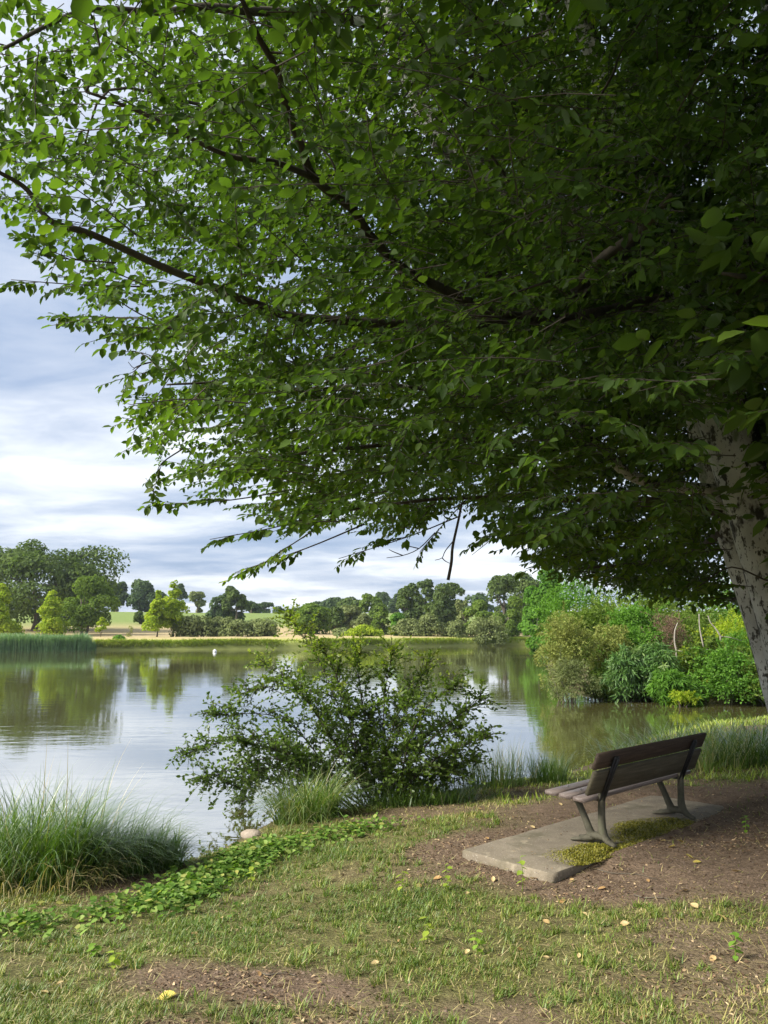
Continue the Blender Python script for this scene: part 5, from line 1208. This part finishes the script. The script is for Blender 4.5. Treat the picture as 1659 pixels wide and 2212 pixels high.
# ------------------------------------------------------------------ small things
def small_things():
    # pale rock at the water
    p = WZ(545, 1797, 0.12); mb = MB(); a, b = np.meshgrid(np.linspace(0, 6.283, 12, endpoint=False), np.linspace(-1.2, 1.5, 6), indexing='ij')
    v = np.column_stack([(np.cos(a) * np.cos(b)).ravel() * 0.13, (np.sin(a) * np.cos(b)).ravel() * 0.10, np.sin(b).ravel() * 0.065]); v *= (1 + 0.30 * wob(v, 11))[:, None]
    i, j = np.meshgrid(np.arange(12), np.arange(5), indexing='ij'); i, j = i.ravel(), j.ravel()
    mb.add(v, np.stack([i * 6 + j, (i + 1) % 12 * 6 + j, (i + 1) % 12 * 6 + j + 1, i * 6 + j + 1], 1)); c = np.arange(12) * 6
    mb.f.append(c[::-1][None]); mb.f.append((c + 5)[None])
    o = obj('rock', mb.mesh('rock', False), M['stone'], label='pale rounded rock at the water edge below the bush', category='rock'); o.location = (p[0], p[1], gz(p[0], p[1]) + 0.015)
    # seedlings
    spots = [((868, 1935), 0.18, 'small yellow green seedling on the turf left of the slab', 0.9), ((966, 1925), 0.20, 'pale seedling in the soil just before the left slab corner', 0.7), ((1128, 1925), 0.26, 'tallest bright seedling in front of the near slab corner', 0.6),
             ((925, 2040), 0.16, 'yellow seedling on the turf below the slab', 0.95), ((1030, 2062), 0.13, 'tiny bright green seedling in the lower lawn', 0.4), ((1590, 2078), 0.15, 'dark green seedling on the bare ground at lower right', 0.0),
             ((1612, 1800), 0.16, 'small green seedling on the dark soil far right of the bench', 0.1), ((545, 1905), 0.16, 'yellow leafed weed on the slope above the sedge', 1.0), ((245, 2095), 0.1, 'low yellow green weed beside the scuffed hollow', 0.8), ((205, 2065), 0.08, 'flat green weed left of the scuffed hollow', 0.2)]
    for (u, v), h, lb, tn in spots:
        z = 0.5
        for _ in range(6):
            q = WZ(u, v, z); z = 0.5 * z + 0.5 * gz(q[0], q[1])
        q = WZ(u, v, z); r = thing('seedling', lb, 'seedling', (q[0], q[1], gz(q[0], q[1])), rng.random() * 6, 'seedlings in the turf and soil')
        mb = MB(); st = spline([(0, 0, -0.01), (0.01, 0.0, h * .5), (-0.005, 0.01, h)], 4); tube(mb, st, np.linspace(0.003, 0.0015, len(st)), 5); obj('stem', mb.mesh('stem', True), M['seedling'], r)
        for k in range(9):
            t = 0.2 + 0.8 * k / 8; a = k * 2.4; mb = MB()
            leaves(mb, np.array([[0, 0, h * t]]), np.array([[math.cos(a), math.sin(a), 0.1 - 0.5 * rng.random()]]), np.array([[0.2 * rng.normal(), 0.2 * rng.normal(), 1.0]]), 0.035 + 0.03 * rng.random(), 0.75, 0.15, np.array([np.clip(tn + .1 * rng.normal(), 0, 1)]), 0.15)
            obj('leaf', mb.mesh('leaf'), M['seedling'], r)
    # fallen leaves
    shp = []
    for mt in ('dry', 'yellow'):
        for k in range(4):
            mb = MB(); m = 6; t = np.linspace(0, 1, m); wd = 0.30 * np.sin(np.pi * t ** .9) ** .8; wd[0] = wd[-1] = 0
            mid = np.column_stack([t - .5, np.zeros(m), 0.25 * (t - .5) ** 2 * (k - 1)]); lf = np.column_stack([t - .5, wd, mid[:, 2] + (0.15 + .12 * k) * wd]); rt = lf * np.array([1, -1, 1]) + np.array([0, 0, 0.05 * (k - 1)]) * wd[:, None] * 4
            f = []
            for i in range(m - 1): f += [(i, i + 1, m + i + 1, m + i), (i, 2 * m + i, 2 * m + i + 1, i + 1)]
            mb.add(np.concatenate([mid, lf, rt]), f, 0.2 + 0.25 * k); me = mb.mesh('fallen_leaf'); me.materials.append(M[mt]); shp.append(me)

    def drop(u, v, mesh, size, label, group):
        z = 0.5
        for _ in range(6):
            q = WZ(u, v, z); z = 0.5 * z + 0.5 * gz(q[0], q[1])
        q = WZ(u, v, z); o = obj('fallen_leaf', mesh, None, label=label, category='leaf', group=group)
        d = q[:2] - BENCH; lx, ly = d @ TX, d @ TY; on = PX0 < lx < PX1 - .3 and PY0 + .1 < ly < PY1
        o.location = (q[0], q[1], (PADZ if on else gz(q[0], q[1])) + 0.012); o.rotation_euler = (rng.normal(0, .25), rng.normal(0, .25), rng.random() * 6.28); o.scale = (size,) * 3
    G = 'fallen leaves on the bank'
    ORD = ('first', 'second', 'third', 'fourth', 'fifth', 'sixth', 'seventh', 'eighth', 'ninth', 'tenth', 'eleventh', 'twelfth', 'thirteenth', 'fourteenth', 'fifteenth', 'sixteenth', 'seventeenth', 'eighteenth', 'nineteenth', 'twentieth')
    for k, (u, v) in enumerate(((1373, 1823), (1430, 1818), (1452, 1832), (1470, 1820), (1489, 1855), (1506, 1866))): drop(u, v, shp[4 + rng.integers(0, 4)], 0.075, 'pale yellow fallen leaf on the soil behind the bench, %s from the left' % ORD[k], 'yellow leaves behind the bench')
    for k, (u, v) in enumerate(((1008, 1760), (1036, 1745), (1052, 1813), (1080, 1703), (1110, 1766), (1150, 1790), (1210, 1740), (1330, 1715))): drop(u, v, shp[rng.integers(0, 5)], 0.06, 'tan fallen leaf on the earth between water and slab, %s from the left' % ORD[k], 'tan leaves beyond the slab')
    for k, (u, v) in enumerate(sorted(((1025, 1888), (1065, 1900), (1010, 1930), (945, 1905), (905, 1918), (880, 1985), (1150, 1905), (1180, 1990), (1262, 1985), (1215, 1955), (1440, 1990), (1350, 2000), (1500, 1960), (1560, 1990), (1300, 1920), (1400, 1900), (1480, 1925), (1590, 1880), (1235, 1905), (1340, 1880)))):
        drop(u, v + rng.normal(0, 4), shp[rng.integers(0, 4)], rng.uniform(0.045, 0.08), 'curled brown fallen leaf on the bare soil round the slab front, %s from the left' % ORD[k], 'brown leaves before the slab')
    for k, (u, v) in enumerate(sorted(((1010, 2060), (1125, 2062), (1180, 2076), (1250, 2075), (860, 2030), (810, 2090), (1030, 2105), (1090, 2150), (1300, 2190), (1390, 2200), (1450, 2120), (1540, 2070), (1470, 2160), (600, 2190), (760, 2185), (690, 2130), (560, 2110), (1210, 2130)))):
        drop(u, v + rng.normal(0, 5), shp[rng.integers(0, 4)], rng.uniform(0.035, 0.055), 'brown fallen leaf lying in the lower lawn, %s from the left' % ORD[k], 'brown leaves in the lawn')
    for k, (u, v) in enumerate(((95, 2150), (130, 2130), (215, 1985), (330, 1950), (420, 2020), (480, 1985))): drop(u, v, shp[2 + rng.integers(0, 2)], 0.05, 'pale dry fallen leaf in the turf at lower left, %s from the left' % ORD[k], 'pale leaves at lower left')
    drop(360, 2158, shp[5], 0.11, 'large pale greenish fallen leaf at the bottom of the lawn', None)
    # bare twigs lying on the ground
    for (a, b, lb) in (((1290, 1880), (1420, 1900), 'thin dry twig on the soil right of the near bench leg'), ((1370, 1935), (1460, 1950), 'thin dry twig on the soil at the right'), ((560, 2105), (640, 2110), 'thin dark twig in the scuffed hollow')):
        q = []
        for t in np.linspace(0, 1, 5):
            u, v = a[0] + (b[0] - a[0]) * t, a[1] + (b[1] - a[1]) * t + 3 * math.sin(t * 7); z = .5
            for _ in range(6):
                w = WZ(u, v, z); z = .5 * z + .5 * gz(w[0], w[1])
            q.append((w[0], w[1], gz(w[0], w[1]) + 0.008))
        q = np.array(q); o0 = q[0]; mb = MB(); tube(mb, spline(q - o0, 3), np.linspace(0.005, 0.002, 13), 5); o = obj('fallen_twig', mb.mesh('fallen_twig', True), M['fartrunk'], label=lb, category='twig'); o.location = o0


small_things()


# ------------------------------------------------------------------ the air over the pond and fields
def haze():
    m = bpy.data.materials.new('air_haze'); m.use_nodes = True; t = m.node_tree; t.nodes.clear()
    o = t.nodes.new('ShaderNodeOutputMaterial'); v = N(t, 'ShaderNodeVolumePrincipled', inp={'Color': (0.80, 0.88, 1.0, 1), 'Density': 0.00022, 'Anisotropy': 0.2})
    t.links.new(v.outputs[0], o.inputs['Volume'])
    mb = MB(); x0, x1, y0, y1, z0, z1 = -470, 470, -110, 780, -3.0, 26.0
    mb.add([(x0, y0, z0), (x1, y0, z0), (x1, y1, z0), (x0, y1, z0), (x0, y0, z1), (x1, y0, z1), (x1, y1, z1), (x0, y1, z1)],
           [(0, 3, 2, 1), (4, 5, 6, 7), (0, 1, 5, 4), (1, 2, 6, 5), (2, 3, 7, 6), (3, 0, 4, 7)])
    obj('haze', mb.mesh('haze'), m, kind='stuff', label='thin summer haze over the pond and fields')


haze()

YOUR TASK: Gather all lines where the word "from" appears.

TASK RESULT:
Continue the Blender Python script for this scene: part 5, from line 1208. This part finishes the script. The script is for Blender 4.5. Treat the picture as 1659 pixels wide and 2212 pixels high.
    for k, (u, v) in enumerate(((1373, 1823), (1430, 1818), (1452, 1832), (1470, 1820), (1489, 1855), (1506, 1866))): drop(u, v, shp[4 + rng.integers(0, 4)], 0.075, 'pale yellow fallen leaf on the soil behind the bench, %s from the left' % ORD[k], 'yellow leaves behind the bench')
    for k, (u, v) in enumerate(((1008, 1760), (1036, 1745), (1052, 1813), (1080, 1703), (1110, 1766), (1150, 1790), (1210, 1740), (1330, 1715))): drop(u, v, shp[rng.integers(0, 5)], 0.06, 'tan fallen leaf on the earth between water and slab, %s from the left' % ORD[k], 'tan leaves beyond the slab')
        drop(u, v + rng.normal(0, 4), shp[rng.integers(0, 4)], rng.uniform(0.045, 0.08), 'curled brown fallen leaf on the bare soil round the slab front, %s from the left' % ORD[k], 'brown leaves before the slab')
        drop(u, v + rng.normal(0, 5), shp[rng.integers(0, 4)], rng.uniform(0.035, 0.055), 'brown fallen leaf lying in the lower lawn, %s from the left' % ORD[k], 'brown leaves in the lawn')
    for k, (u, v) in enumerate(((95, 2150), (130, 2130), (215, 1985), (330, 1950), (420, 2020), (480, 1985))): drop(u, v, shp[2 + rng.integers(0, 2)], 0.05, 'pale dry fallen leaf in the turf at lower left, %s from the left' % ORD[k], 'pale leaves at lower left')